Welfare reforms a part of the answer

THE emotion being generated by a small number of people, many of them young, with no respect for other people's property is not only justified but demonstrates the frustration parts of the community feel as a result of these attacks.

Perhaps it's the hot weather but these types of confrontation seem more apparent at present than, say, in the middle of July with frost setting on the ground.

Today's story on page 6 relates the stories of people who try and get on with their lives but have to deal with attacks - and there seems no better word - on their property and lifestyles.

Strident calls for welfare cuts have been issued, both from affected residents as well as mostly anonymous weblogs, but it's not the whole answer.
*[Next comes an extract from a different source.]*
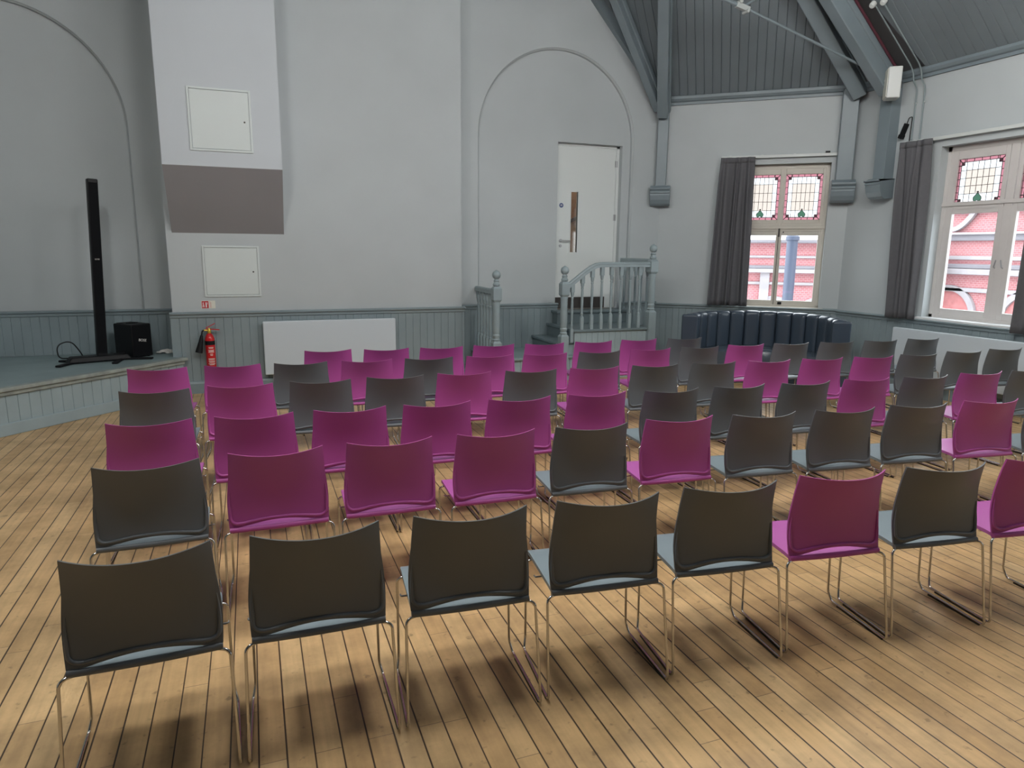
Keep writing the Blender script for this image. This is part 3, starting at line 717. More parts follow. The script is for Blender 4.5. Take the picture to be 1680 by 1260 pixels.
# ------------------------------------------------------------------ windows
def make_window(idx, P, X, N_, fr, off, mats, label, lights, zt0, zt1, zl0, zl1, opening, sill_z, sashes=True):
    """P,X,N_: wall frame; lights = list of (s0,s1) glass extents"""
    root = struct(empty('window_%d' % idx, P), label); root['category'] = 'window'
    Z = V((0,0,1)); O = (0,0,0); s0, s1, z0, z1 = opening['s0'], opening['s1'], opening['z0'], opening['z1']
    d0, d1 = off-0.03, off+0.05
    mb = MB(); e = 0.004
    # outer frame
    mb.obox(O, X, N_, Z, (s0, d0, z0), (s0+0.05, d1+0.02, z1)); mb.obox(O, X, N_, Z, (s1-0.05, d0, z0), (s1, d1+0.02, z1))
    mb.obox(O, X, N_, Z, (s0, d0, z1-0.06), (s1, d1+0.02, z1)); mb.obox(O, X, N_, Z, (s0, d0, z0), (s1, d1+0.02, z0+0.06))
    # inner face between openings, split at transom
    ztm0, ztm1 = zl1+0.09, zt0-0.09
    mb.obox(O, X, N_, Z, (s0, d0+0.008, zl1+0.055), (s1, d1+0.01, zt0-0.03))
    mb.obox(O, X, N_, Z, (s0, d0-0.012, ztm0), (s1, d0+0.012, ztm0+0.045))
    for a, b in zip(lights, lights[1:]):
        m = (a[1]+b[0])/2; hw = max(0.02, (b[0]-a[1])/2-0.06) if (b[0]-a[1]) > 0.1 else 0.022
        mb.obox(O, X, N_, Z, (m-hw, d0+0.002, z0), (m+hw, d1+0.01, z1))
    mb.build('window_frame', fr, root, bevel=0.006)
    # lower casements and upper sashes
    for i, (a, b) in enumerate(lights):
        mid_gap = 0.075
        for (g0, g1, nm) in ((zl0, zl1, 'casement'), (zt0, zt1, 'top_light')):
            mb = MB(); w = 0.07 if nm == 'casement' else 0.05
            u0 = a-w; u1 = b+w
            if i > 0: u0 = max(u0, (lights[i-1][1]+a)/2 + 0.003)
            if i < len(lights)-1: u1 = min(u1, (b+lights[i+1][0])/2 - 0.003)
            q0, q1 = g0-w, g1+ (0.055 if nm == 'casement' else 0.05)
            if nm == 'casement': q0 = z0+0.055
            else: q1 = z1-0.055
            if i == 0: u0 = s0+0.045
            if i == len(lights)-1: u1 = s1-0.045
            dd0, dd1 = d0+0.004, d0+0.05
            for A, B in (((u0, dd0, q0), (a, dd1, q1)), ((b, dd0, q0), (u1, dd1, q1)), ((a, dd0, q0), (b, dd1, g0)), ((a, dd0, g1), (b, dd1, q1))): mb.obox(O, X, N_, Z, A, B)
            cs = mb.build(nm, fr, root, bevel=0.005)
            if nm == 'casement':
                mb = MB(); mb.obox(O, X, N_, Z, (a, dd0+0.02, g0), (b, dd0+0.026, g1)); mb.build('pane', PANE, cs)
            else:
                leaded(root, cs, O, X, N_, a, b, g0, g1, dd0+0.02)
    if sashes:
        m = (lights[0][1]+lights[1][0])/2
        for zz, nm in ((zl1-0.02, 'bolt'),):
            mb = MB(); mb.obox(O, X, N_, Z, (m-0.012, d0-0.012, zz-0.0), (m+0.012, d0+0.006, zz+0.12)); mb.obox(O, X, N_, Z, (m+0.05, d0-0.014, zz+0.055), (m+0.066, d0+0.006, zz+0.075)); mb.build('bolt', DARKM, root)
        mb = MB(); mb.obox(O, X, N_, Z, (m+0.055, d0-0.03, zl0-0.055), (m+0.11, d0+0.006, zl0-0.02)); mb.build('window_latch', BLACK, root, bevel=0.006)
        mb = MB(); mb.tube([V(X)*(m-0.004) + V(N_)*(d0-0.002) + Z*(zl0-0.06), V(X)*(m-0.004) + V(N_)*(d0-0.002) + Z*(zl1+0.05)], 0.004, 6); mb.build('meeting_bead', DARKM, root)
    else:
        m = (lights[0][1]+lights[1][0])/2
        for q in (-0.045, 0.045):
            mb = MB(); zz = (zl0+zl1)/2 - 0.06
            mb.tube(fillet([V(X)*(m+q) + V(N_)*(d0-0.004) + Z*zz, V(X)*(m+q) + V(N_)*(d0-0.03) + Z*(zz+0.01), V(X)*(m+q*0.6) + V(N_)*(d0-0.03) + Z*(zz+0.09)], 0.01), 0.006, 8); mb.build('window_latch', STEEL, root)
    # sill board
    mb = MB(); mb.obox(O, X, N_, Z, (s0-0.06, -0.05, sill_z-0.035), (s1+0.06, d0+0.01, sill_z)); mb.build('window_sill', SILL if idx > 1 else WFRAME, root, bevel=0.008)
    return root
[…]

The Member for Dubbo Troy Grant said: "Removing their welfare benefits could form part of the broader conversation but we need a mechanism to hold to account those recidivists who have disdain for the community."

Removing families from state-provided housing might be seen as an answer but it's only short term.

Accountability is the problem and when you add to the mix drug and alcohol issues as well as physical abuse, a grim picture emerges.

The answer lies somewhere in the middle ground between extreme action and constant handouts. The phrase hand-up rather than hand-out has been a rallying cry in the past.

We know the troublemakers are a minority and often fly under the radar. How we build confidence and pride in themselves and their families is the part of the answer.

But most of these people must want to make a difference themselves rather than expecting others to do it for them.